During a recent conversation with an experienced franchisee recruiter (who had just had a monumental breakthrough by doubling results over a 90-day period), we discussed what “excellent listening” looks like.  We came up with  four different levels of listening.  As this franchise recruiter moved up in levels, he dramatically increased his effectiveness and results.  Those four levels are as follows:


Let’s assume you are a franchisee recruiter in a conversation with a franchise candidate, and you ask the candidate “Why do you want to start a business?”  The candidate replies, “I want to be more independent and make my own hours.”

This is all the average listener will hear and then they will move on in the conversation.

The good listener will pause and probe more than the average listener.  They will ask more follow up questions such as, “What would ‘more independence’ look like to you?” and “If you had more independence, what would you do?”  They may also ask about what they didn’t hear.  “I noticed that your financial objectives are similar to what you earned before you were downsized.  Does that mean that quality of life right now is more important to you than an increase in earnings?” Then they too would move on.

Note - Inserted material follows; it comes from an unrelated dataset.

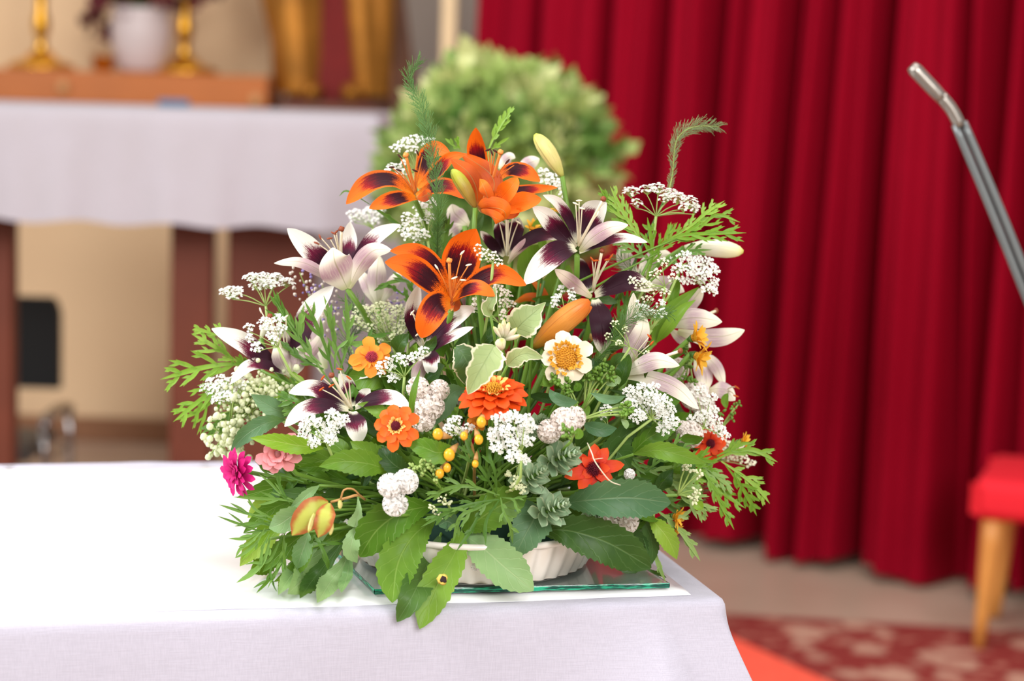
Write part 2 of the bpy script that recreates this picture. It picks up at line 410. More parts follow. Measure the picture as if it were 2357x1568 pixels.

The excellent listener will still keep probing. “Why is having more independence so important to you right now?  What happened that this is so high in your priority list?”  They seek the opportunity to get into the franchise candidate’s world and try to see it through their eyes. Then they too will move on.

The masterful listener takes the conversation one step further.  They repeat what they heard to communicate to the candidate, “I hear you clearly and I get you.”  This leaves the candidate with the experience, “I get that you get me,” and they create a bond.

Why is this important?

Think of how many conversations you have during the day. When was the last time you felt so completely understood, you said to yourself, “Wow! They get me!”

Michael Mudd, the recruiter who doubled his results, told me, “I love to playback what candidates tell me.  Something magical happens to our relationship when I do.  It’s like sprinkling pixie dust on our conversation.”

If you were a franchise candidate, which of these four listeners would you trust with your family’s financial future?  Who would you want to do business with? Who get’s you?  Who’s got your back?